Но вернемся к орнитологической теме. Итак, поют разными частями тела, но при непременном участии души. Впрочем, в истории мировой поэзии были попытки петь как одними мускулами, так и голой душой. Первые стабильно проваливались. Один из случаев второго типа мы, кажется, сейчас разбираем. Так сказать, алгеброй да по гармонии. Кстати, о гармонии:
Многоярусный корпус завода И глухую ограду его Окружает дурная природа, Произросшая из ничего. Только ветер ордынский подует, Пыль подымет и лист понесет, Чей-то голос колдует-колдует, Не колдует, а песню поет.
В стихах Тиновской много таких пейзажей. Что в них особенного? Да ничего, а сердце щемит, и слезы в голосе певца ненаигранны.
Глухой пейзаж промышленных окраин, Где островок сосновый неприкаян.
Следующее стихотворение не могу не привести целиком, поскольку оно мне кажется ключевым для поэтики и творческой философии автора.
Нужна довольно скудная палитра, Чтобы с натуры вам нарисовать Весенний двор и магазин «Пол-литра», Скамейку, выброшенную кровать. На ржавой сетке прыгает высоко В резиновых зеленых сапогах Дочь дагестанца из Владивостока, На тихоокеанских берегах Рожденная. Унылая картина. Ничто прекрасным здесь не назову, Однако пятилетняя Мадина, Взмывает кверху, грезит наяву. Она летит дорогою пророка, Она одела пестрый сапожок, Под нею сопки Дальнего Востока. Прыжок, прыжок, еще один прыжок... Соседка возвращается с базара, Читает «Комсомолку» инвалид, Звенит в приемном пункте стеклотара. И все. И сетка гнется и скрипит.
Вот откуда эта пронзительность индустриальных пейзажей! На них смотрят глаза ребенка. И взгляд преображает все, поскольку способность видеть красоту зависит не от пейзажа, а от глаза. И пестрый сапожок Сафо на девочке появился отнюдь не только по ритмической инерции — мы имеем образ поэта, который — раз есть певчий орган — все равно будет петь, куда ты его ни помести, в лес, на свалку или в клетку: недаром ржавая сетка запела голосом лермонтовской мачты.

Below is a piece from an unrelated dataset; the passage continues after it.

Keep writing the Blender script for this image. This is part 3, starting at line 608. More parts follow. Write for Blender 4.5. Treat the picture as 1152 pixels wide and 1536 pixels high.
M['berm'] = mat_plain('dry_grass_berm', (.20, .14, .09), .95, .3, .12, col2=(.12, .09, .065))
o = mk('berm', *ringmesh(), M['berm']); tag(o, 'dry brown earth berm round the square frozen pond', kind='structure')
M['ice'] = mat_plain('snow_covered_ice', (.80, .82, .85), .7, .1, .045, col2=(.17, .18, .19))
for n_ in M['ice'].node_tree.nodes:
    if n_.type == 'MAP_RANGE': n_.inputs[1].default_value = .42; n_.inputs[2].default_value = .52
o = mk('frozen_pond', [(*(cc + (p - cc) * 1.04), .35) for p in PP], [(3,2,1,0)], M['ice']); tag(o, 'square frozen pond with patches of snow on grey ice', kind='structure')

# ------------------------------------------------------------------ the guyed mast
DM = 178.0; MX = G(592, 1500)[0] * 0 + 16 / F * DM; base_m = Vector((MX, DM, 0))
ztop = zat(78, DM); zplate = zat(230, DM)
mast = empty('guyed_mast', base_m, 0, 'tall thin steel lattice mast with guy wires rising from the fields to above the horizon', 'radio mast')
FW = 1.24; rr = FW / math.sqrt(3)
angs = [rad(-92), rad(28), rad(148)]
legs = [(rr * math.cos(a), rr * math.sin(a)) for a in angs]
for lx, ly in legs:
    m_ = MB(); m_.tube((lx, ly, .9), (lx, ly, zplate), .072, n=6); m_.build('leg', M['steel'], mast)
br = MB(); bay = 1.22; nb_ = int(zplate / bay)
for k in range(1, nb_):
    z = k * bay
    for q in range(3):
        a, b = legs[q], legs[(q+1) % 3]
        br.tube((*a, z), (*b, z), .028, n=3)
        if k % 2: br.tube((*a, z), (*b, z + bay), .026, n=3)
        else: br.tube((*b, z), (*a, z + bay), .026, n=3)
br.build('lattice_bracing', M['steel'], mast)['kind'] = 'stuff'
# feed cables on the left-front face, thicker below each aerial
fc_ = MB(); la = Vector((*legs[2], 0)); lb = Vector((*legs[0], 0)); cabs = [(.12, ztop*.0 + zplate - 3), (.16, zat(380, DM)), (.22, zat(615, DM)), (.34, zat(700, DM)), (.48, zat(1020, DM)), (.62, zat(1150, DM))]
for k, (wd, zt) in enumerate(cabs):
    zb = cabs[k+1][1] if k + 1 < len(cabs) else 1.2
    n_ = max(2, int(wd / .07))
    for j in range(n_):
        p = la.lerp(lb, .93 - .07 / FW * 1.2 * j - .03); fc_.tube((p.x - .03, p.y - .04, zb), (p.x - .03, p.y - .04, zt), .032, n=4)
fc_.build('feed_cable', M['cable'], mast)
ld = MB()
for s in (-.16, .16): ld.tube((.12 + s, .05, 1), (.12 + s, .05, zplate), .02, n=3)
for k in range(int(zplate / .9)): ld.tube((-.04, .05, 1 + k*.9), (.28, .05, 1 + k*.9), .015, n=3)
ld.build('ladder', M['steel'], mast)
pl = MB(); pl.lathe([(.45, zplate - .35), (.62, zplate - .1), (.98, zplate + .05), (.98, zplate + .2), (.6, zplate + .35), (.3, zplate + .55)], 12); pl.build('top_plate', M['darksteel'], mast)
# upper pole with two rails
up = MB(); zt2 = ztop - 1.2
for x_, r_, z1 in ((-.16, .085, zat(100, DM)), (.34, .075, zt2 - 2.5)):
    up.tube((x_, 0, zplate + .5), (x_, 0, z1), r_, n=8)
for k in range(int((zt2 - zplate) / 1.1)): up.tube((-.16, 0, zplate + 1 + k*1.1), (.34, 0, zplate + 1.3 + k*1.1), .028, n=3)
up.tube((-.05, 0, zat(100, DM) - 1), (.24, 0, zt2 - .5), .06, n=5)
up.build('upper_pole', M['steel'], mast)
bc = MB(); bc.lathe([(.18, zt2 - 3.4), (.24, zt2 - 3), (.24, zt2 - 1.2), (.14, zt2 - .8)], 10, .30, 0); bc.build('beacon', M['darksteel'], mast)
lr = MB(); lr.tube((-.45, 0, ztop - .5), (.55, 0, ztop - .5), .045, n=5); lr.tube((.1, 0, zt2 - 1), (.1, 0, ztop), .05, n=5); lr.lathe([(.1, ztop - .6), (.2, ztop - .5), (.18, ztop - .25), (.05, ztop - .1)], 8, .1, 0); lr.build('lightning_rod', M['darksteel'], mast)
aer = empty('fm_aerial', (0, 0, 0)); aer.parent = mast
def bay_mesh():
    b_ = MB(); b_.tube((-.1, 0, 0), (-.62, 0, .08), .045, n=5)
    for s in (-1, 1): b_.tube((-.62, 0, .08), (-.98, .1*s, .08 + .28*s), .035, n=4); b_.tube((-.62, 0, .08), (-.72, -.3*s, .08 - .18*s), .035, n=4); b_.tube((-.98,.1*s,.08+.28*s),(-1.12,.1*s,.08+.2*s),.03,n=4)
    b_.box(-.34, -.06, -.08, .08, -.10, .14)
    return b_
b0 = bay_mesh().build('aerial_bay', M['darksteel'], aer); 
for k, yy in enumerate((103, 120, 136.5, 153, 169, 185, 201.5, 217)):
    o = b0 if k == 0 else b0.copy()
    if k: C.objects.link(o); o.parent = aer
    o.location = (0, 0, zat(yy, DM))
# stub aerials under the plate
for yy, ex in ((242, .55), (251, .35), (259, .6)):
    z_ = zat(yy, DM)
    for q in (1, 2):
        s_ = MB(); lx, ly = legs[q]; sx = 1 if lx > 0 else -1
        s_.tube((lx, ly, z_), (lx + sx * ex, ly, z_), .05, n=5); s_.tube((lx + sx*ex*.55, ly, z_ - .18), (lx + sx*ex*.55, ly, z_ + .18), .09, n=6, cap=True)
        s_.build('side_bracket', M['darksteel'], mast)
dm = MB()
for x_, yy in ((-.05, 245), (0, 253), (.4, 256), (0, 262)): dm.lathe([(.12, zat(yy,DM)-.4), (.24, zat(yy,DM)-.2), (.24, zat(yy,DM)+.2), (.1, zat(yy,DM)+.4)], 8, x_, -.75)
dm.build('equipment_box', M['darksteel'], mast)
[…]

Скажи: “на черный день нет песни у меня!” Но, может быть, придет, когда настанет черный… Ты помнишь свой развод, какой в уме сонет все время повторяла? И только потому тогда не умирала, что делала сонет.

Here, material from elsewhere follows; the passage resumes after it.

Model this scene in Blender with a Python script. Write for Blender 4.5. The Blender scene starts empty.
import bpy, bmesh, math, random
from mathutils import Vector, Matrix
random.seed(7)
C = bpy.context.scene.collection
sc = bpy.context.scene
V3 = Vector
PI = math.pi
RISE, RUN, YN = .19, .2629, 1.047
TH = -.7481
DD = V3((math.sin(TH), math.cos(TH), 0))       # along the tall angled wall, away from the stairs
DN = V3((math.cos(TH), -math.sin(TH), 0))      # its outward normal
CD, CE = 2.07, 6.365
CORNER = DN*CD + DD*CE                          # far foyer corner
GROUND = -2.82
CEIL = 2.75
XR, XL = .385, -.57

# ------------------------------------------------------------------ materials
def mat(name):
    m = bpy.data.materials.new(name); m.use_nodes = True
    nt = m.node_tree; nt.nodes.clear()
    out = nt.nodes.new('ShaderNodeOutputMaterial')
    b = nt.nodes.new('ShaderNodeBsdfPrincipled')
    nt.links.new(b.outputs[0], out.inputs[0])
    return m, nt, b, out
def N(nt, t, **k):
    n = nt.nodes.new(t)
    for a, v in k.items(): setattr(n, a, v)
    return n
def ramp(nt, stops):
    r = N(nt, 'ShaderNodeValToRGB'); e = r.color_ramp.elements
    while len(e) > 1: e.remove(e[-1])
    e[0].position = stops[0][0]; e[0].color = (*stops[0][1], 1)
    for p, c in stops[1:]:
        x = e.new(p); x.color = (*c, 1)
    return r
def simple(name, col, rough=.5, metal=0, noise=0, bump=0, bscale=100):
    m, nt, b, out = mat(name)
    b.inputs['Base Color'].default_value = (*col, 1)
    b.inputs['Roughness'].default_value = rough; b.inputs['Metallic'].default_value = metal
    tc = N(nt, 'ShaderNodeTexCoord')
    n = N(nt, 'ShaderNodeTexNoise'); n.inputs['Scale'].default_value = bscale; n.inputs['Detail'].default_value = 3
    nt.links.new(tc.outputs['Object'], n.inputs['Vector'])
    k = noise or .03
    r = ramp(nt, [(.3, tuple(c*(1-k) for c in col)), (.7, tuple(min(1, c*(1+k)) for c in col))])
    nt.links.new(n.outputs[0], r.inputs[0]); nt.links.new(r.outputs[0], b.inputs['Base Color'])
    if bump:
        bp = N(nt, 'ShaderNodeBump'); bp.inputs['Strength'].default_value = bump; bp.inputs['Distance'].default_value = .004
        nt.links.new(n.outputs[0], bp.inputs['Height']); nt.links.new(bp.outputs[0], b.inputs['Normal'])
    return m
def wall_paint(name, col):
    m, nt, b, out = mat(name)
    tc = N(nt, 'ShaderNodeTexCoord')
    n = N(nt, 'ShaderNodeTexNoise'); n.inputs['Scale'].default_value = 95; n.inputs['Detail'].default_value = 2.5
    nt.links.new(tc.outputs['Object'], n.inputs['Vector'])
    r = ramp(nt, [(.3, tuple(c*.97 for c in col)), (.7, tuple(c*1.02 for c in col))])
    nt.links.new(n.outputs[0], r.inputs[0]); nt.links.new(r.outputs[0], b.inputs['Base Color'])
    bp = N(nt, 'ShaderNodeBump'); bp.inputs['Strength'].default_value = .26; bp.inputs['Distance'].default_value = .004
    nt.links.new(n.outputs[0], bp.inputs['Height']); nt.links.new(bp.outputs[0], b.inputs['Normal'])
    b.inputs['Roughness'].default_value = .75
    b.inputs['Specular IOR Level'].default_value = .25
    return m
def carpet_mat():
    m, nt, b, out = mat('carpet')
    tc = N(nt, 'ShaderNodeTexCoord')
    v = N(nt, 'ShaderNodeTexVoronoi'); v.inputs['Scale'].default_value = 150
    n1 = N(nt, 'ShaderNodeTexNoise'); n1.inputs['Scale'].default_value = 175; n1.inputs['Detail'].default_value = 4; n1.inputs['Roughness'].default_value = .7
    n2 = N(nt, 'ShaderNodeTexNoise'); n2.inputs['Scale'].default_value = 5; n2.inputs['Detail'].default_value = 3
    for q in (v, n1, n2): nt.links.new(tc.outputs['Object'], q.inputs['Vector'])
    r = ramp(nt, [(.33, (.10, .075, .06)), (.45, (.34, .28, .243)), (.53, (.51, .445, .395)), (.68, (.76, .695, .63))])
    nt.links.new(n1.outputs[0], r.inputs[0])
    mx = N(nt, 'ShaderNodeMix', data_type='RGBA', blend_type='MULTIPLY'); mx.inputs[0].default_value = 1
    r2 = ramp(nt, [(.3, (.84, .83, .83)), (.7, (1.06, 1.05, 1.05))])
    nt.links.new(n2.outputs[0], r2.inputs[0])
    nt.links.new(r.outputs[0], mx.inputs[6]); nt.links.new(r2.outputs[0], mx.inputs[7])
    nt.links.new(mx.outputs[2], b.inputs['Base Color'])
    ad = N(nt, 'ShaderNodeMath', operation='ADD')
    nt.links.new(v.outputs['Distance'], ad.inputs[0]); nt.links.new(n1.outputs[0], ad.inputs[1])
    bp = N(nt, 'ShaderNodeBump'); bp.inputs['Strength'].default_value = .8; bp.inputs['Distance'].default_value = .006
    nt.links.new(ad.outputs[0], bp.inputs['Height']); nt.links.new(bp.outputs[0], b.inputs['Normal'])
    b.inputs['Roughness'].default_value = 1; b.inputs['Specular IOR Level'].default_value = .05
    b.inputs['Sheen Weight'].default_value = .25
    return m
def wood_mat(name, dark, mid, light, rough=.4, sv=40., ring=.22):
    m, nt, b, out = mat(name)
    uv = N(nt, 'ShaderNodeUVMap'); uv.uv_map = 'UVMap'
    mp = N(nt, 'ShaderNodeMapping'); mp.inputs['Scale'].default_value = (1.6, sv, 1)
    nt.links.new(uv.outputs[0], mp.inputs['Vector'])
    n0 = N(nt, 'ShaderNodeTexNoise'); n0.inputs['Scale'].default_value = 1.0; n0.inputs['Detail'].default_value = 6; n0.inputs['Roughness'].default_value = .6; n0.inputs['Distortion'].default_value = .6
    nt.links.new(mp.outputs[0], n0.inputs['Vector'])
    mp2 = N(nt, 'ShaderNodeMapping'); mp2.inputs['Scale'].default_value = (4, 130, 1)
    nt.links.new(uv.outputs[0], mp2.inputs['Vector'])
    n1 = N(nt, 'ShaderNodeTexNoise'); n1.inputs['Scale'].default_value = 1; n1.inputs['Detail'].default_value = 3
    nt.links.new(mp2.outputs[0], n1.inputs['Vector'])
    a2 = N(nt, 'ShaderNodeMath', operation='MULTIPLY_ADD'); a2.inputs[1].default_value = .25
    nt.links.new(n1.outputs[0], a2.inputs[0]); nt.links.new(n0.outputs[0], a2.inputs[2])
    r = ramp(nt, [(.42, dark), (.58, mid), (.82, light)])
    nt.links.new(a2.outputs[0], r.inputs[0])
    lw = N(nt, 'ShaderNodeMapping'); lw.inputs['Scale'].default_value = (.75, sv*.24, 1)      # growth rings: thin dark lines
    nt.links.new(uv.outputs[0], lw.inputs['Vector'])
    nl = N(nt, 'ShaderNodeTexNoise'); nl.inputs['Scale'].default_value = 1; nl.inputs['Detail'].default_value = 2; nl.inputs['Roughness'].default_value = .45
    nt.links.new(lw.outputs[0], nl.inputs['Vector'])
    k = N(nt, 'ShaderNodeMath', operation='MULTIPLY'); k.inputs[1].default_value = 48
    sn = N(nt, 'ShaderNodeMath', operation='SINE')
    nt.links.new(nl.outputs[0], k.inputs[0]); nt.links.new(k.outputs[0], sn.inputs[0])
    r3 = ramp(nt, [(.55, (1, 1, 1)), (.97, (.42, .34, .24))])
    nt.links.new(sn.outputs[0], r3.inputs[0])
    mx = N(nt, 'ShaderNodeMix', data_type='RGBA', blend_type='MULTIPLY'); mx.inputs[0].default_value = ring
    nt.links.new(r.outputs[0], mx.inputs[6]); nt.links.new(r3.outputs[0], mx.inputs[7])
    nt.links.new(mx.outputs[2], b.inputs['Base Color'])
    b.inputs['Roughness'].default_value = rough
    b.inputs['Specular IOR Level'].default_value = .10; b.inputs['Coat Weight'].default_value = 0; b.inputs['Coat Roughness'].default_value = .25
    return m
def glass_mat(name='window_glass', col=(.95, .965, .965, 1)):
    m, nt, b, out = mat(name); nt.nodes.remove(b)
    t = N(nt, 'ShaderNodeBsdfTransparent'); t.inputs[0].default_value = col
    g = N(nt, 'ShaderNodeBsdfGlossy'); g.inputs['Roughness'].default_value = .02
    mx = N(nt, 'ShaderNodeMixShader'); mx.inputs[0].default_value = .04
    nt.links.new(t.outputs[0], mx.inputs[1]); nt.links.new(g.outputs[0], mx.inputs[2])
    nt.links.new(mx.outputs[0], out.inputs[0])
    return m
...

Есть один признак хорошей книги — она кончается неожиданно. Читать книгу Елены Тиновской мне было интересно, но, пожалуй, лишь стихов пять-шесть из нее хотел бы я иметь дома и иногда перечитывать. Вы думаете, это мало? “Тот человек, который за всю свою жизнь создал всего три-пять превосходных стихотворений, — настоящий поэт, — сказал Басё одному из своих учеников. Тот же, кто создал десять — замечательный мастер”.